Over 32,000 Iraqis and 23,000 Afghanis applied for asylum in Europe in 1999.

Minister for Immigration, Philip Ruddock, is right in pressing countries such as Jordan, Saudi Arabia and Syria to take more responsibility for providing permanent resettlement for Iraqi refugees. He is also right to co-operate with Malaysia and Indonesia in cracking down on the organised crime syndicates that are profiteering from people smuggling, although as Iranian refugee, Mohammed Al Awadi, has said, to those risking their lives to seek freedom in Australia from persecution in their home countries these criminals appear to be angels.

Since Gough Whitlam's famous remark about the Vietnamese boat people being "the Balts of South East Asia" - apparently before the ALP mastered the art of ethnic branch-stacking, he thought all these refugees from Communism would vote Liberal - boat people have been favoured as scapegoats or surrogates for Australians' concerns on matters of far wider import than the steady trickle of boat people itself.
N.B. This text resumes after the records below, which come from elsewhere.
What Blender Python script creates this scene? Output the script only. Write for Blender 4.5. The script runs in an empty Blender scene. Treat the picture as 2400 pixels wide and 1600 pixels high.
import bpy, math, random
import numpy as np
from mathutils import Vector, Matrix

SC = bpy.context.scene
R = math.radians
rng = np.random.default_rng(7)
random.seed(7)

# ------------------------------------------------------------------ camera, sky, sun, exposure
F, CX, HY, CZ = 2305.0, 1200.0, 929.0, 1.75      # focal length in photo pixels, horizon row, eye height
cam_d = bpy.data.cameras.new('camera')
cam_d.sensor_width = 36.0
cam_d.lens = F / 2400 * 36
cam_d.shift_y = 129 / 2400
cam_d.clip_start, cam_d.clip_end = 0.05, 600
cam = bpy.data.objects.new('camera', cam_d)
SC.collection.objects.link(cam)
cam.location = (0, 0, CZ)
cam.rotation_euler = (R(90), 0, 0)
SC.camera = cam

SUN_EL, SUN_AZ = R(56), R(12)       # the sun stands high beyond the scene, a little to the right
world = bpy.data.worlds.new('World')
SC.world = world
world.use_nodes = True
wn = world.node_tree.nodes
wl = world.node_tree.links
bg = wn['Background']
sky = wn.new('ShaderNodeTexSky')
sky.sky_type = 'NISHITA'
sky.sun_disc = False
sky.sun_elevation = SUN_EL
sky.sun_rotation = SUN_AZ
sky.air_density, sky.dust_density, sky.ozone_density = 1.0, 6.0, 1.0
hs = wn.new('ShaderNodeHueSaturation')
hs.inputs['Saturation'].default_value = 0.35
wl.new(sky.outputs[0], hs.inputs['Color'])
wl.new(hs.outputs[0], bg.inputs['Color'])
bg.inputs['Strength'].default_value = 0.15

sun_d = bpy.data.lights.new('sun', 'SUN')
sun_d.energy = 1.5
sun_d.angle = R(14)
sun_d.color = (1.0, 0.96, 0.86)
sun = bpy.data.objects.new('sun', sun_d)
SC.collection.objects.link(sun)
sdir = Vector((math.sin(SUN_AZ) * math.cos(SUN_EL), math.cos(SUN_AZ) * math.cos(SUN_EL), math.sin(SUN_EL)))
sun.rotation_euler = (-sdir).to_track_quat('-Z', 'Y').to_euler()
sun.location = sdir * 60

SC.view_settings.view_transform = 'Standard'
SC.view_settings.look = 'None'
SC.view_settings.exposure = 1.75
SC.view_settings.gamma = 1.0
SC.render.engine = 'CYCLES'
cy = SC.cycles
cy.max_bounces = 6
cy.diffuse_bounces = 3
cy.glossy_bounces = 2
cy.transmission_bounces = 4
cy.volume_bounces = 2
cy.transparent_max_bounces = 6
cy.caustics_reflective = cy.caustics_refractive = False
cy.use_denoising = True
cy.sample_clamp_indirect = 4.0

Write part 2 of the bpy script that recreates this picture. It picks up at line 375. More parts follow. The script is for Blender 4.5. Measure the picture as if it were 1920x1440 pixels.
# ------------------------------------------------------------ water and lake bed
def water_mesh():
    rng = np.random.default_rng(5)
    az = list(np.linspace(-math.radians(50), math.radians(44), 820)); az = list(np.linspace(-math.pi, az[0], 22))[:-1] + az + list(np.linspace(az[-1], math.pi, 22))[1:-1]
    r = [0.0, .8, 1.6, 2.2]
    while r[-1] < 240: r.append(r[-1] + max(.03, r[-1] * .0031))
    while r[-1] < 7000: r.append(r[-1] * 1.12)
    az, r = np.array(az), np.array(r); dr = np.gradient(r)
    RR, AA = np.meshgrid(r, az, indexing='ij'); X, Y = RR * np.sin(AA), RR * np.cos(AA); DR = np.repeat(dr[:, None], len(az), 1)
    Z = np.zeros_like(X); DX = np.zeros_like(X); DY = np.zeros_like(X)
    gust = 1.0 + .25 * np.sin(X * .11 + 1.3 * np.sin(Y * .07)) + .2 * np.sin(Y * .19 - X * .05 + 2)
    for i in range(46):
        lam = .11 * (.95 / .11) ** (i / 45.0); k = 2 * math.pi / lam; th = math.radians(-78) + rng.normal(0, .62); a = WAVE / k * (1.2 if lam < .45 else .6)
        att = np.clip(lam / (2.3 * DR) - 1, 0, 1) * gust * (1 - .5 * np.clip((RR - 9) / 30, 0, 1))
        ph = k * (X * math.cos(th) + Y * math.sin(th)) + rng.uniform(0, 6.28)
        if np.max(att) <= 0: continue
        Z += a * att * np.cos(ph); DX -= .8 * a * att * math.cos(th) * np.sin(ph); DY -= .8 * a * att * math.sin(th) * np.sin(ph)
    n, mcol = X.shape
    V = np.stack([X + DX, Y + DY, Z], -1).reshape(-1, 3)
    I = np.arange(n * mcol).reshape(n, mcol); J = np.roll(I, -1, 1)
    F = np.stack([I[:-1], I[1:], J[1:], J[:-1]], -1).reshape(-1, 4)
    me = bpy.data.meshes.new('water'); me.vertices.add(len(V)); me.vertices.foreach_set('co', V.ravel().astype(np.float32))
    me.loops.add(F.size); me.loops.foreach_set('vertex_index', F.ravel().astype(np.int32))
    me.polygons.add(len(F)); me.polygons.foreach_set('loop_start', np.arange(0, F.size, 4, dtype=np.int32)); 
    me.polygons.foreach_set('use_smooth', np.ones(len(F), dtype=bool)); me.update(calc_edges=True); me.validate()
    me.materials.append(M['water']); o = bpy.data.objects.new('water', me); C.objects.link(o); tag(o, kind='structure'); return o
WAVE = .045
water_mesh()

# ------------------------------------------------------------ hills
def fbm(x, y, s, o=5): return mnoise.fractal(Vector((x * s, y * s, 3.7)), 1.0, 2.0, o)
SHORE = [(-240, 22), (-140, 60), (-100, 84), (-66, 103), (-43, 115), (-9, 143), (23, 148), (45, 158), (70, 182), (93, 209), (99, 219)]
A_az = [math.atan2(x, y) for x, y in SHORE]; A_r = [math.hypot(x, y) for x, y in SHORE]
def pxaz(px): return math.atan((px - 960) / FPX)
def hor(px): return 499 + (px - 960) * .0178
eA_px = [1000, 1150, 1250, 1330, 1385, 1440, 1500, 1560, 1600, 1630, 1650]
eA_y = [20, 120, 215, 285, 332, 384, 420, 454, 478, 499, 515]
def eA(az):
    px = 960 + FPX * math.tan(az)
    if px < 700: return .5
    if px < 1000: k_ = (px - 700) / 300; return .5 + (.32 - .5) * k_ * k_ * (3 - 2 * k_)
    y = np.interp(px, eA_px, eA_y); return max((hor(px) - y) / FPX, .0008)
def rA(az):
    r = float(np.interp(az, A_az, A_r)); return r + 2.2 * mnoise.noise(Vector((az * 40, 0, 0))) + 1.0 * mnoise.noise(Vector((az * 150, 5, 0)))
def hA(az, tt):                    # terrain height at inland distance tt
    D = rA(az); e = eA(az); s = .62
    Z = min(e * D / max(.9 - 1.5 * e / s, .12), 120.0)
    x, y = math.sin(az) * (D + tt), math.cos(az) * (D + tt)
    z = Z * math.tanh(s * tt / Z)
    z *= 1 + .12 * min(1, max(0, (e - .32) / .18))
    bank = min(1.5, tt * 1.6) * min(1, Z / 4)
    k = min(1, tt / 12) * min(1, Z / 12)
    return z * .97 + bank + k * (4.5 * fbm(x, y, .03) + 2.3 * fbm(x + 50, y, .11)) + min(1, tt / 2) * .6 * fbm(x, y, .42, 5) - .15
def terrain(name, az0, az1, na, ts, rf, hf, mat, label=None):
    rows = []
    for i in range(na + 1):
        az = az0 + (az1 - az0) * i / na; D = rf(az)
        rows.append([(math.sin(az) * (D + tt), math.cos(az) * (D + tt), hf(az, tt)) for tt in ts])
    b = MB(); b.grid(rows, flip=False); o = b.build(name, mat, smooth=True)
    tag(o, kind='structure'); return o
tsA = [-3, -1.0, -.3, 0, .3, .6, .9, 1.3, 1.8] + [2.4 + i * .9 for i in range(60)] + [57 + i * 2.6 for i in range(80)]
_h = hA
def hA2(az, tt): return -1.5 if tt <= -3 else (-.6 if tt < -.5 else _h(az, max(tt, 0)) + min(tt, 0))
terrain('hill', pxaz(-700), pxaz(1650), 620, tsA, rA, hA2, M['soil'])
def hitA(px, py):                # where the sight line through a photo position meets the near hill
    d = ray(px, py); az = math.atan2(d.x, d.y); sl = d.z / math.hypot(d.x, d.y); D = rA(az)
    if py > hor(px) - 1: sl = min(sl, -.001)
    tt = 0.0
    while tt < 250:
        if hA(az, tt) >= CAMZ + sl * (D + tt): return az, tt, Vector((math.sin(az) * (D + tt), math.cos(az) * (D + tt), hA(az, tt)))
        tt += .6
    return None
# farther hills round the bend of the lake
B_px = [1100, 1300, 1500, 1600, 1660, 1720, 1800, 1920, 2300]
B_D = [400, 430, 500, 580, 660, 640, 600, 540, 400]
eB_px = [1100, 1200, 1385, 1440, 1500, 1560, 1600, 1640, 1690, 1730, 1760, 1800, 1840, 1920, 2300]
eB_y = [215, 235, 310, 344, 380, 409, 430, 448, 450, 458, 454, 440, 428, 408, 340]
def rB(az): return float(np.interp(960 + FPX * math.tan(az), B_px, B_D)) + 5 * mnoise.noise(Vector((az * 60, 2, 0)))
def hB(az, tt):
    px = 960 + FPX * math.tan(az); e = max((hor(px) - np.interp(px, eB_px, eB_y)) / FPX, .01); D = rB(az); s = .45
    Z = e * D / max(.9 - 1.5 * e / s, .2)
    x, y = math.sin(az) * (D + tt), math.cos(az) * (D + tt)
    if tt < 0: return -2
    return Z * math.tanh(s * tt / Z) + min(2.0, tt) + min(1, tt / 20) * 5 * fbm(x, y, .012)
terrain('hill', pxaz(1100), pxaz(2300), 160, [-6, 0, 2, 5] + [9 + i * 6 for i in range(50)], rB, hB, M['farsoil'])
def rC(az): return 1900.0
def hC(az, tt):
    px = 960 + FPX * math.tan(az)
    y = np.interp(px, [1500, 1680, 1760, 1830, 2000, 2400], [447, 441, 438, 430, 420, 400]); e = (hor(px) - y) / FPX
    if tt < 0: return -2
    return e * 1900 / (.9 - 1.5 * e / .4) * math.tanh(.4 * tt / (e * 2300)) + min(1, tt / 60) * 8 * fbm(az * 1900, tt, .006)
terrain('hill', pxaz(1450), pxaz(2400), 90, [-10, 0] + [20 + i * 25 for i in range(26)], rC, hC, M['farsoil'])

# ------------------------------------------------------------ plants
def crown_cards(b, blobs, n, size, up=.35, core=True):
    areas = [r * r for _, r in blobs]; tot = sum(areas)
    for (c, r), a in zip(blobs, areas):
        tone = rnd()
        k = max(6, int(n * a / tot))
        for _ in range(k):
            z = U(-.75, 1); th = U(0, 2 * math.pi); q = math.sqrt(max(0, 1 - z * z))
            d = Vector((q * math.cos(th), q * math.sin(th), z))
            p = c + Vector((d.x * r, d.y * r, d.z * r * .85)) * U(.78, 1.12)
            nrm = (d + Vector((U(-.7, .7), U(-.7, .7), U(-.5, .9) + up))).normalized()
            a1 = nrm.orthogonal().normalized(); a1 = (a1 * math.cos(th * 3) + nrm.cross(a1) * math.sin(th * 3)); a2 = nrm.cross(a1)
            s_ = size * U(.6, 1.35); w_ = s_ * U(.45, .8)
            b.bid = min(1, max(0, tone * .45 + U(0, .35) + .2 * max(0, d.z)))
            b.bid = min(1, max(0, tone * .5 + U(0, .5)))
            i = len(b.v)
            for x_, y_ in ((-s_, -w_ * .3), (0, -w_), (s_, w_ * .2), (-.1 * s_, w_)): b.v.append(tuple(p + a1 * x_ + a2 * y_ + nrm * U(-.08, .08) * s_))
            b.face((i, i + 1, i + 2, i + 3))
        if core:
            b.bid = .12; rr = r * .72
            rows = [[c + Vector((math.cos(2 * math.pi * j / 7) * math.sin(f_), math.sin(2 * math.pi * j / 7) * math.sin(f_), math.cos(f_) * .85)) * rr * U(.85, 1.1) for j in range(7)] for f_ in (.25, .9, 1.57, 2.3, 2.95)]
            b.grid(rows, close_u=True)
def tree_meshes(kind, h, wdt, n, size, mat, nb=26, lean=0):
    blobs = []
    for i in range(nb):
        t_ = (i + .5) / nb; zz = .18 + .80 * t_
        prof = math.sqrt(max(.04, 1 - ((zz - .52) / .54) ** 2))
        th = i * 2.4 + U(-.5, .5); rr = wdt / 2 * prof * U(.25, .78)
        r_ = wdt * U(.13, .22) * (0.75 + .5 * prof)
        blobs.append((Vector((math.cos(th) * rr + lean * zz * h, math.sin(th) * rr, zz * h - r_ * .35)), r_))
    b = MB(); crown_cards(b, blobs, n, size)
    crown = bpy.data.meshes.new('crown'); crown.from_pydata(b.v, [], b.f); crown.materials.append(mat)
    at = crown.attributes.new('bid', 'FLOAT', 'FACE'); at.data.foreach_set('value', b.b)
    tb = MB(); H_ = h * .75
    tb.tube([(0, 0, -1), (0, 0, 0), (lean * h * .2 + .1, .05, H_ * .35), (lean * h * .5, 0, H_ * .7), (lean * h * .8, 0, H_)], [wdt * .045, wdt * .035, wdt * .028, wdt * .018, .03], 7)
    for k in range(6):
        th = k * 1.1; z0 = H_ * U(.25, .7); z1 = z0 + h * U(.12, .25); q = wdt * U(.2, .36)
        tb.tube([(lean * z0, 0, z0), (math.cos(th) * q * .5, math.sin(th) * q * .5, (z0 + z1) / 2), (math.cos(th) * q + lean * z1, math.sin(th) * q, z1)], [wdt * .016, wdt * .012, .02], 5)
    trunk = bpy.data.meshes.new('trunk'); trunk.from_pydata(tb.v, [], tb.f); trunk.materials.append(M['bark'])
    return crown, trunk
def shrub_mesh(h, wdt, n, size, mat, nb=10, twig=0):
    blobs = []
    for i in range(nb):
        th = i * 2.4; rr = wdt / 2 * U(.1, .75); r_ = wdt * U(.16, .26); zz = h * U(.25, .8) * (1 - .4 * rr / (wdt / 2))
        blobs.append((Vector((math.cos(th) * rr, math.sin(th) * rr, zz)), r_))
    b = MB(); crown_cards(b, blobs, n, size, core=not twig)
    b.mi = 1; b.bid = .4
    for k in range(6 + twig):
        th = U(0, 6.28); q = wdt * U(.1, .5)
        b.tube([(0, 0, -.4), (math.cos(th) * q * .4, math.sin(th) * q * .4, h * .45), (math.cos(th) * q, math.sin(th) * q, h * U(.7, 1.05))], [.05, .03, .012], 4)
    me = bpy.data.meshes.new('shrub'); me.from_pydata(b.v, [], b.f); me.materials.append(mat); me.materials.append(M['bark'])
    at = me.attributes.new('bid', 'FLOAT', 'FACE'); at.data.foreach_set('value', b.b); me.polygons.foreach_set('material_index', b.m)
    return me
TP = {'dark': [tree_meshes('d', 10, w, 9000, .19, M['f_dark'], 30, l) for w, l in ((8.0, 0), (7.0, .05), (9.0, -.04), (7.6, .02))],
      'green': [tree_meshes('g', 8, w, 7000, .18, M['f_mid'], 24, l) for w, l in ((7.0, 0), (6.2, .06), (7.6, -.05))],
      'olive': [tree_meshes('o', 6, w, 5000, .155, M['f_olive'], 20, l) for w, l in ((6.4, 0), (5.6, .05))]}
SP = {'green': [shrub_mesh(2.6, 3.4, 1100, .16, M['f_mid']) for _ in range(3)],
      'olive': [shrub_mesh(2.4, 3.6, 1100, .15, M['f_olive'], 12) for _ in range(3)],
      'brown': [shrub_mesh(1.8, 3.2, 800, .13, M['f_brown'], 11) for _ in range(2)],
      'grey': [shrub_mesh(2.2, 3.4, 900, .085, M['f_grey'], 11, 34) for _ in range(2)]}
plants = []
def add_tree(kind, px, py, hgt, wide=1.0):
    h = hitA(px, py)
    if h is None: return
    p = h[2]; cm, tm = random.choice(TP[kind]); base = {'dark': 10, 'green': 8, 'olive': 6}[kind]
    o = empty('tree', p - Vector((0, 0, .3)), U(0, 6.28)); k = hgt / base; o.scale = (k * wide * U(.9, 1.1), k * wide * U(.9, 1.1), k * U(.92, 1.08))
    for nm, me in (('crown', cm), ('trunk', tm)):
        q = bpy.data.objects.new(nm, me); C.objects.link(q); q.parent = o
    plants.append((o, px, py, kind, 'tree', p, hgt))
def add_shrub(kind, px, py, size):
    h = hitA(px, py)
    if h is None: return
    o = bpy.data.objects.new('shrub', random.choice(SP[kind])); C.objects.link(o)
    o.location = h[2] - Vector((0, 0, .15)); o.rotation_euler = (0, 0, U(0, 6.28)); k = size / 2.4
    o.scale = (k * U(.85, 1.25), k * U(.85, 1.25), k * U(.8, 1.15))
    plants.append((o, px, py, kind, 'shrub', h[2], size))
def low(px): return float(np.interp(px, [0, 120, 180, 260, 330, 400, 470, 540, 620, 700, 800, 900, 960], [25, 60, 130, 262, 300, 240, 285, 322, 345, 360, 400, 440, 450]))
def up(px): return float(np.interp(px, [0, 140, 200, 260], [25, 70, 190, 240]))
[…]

Despite Howard's attacks on political correctness it is still not possible to have a full debate on multiculturalism in Australia. Nor is it possible for for the political and media establishment to deal with One Nation as anything but a pariah party. This has left the boat people - precisely because of their vulnerability and defencelessness - as a safe whipping boy.

In a world where displacement of people due to wars, civil unrest and totalitarian governments is likely to increase, including among close neighbours such as Indonesia, Australia needs to develop a more mature approach to handling refugees.

While maintaining our right to control our borders we should look for positive ways to quickly and rapidly process asylum seekers and integrate those we are willing to accept into our communities.

Special programs to direct successful asylum seekers to regional Australia or to involve them in new infrastructure works, as were the displaced persons of post-war Europe, could form part of such an approach.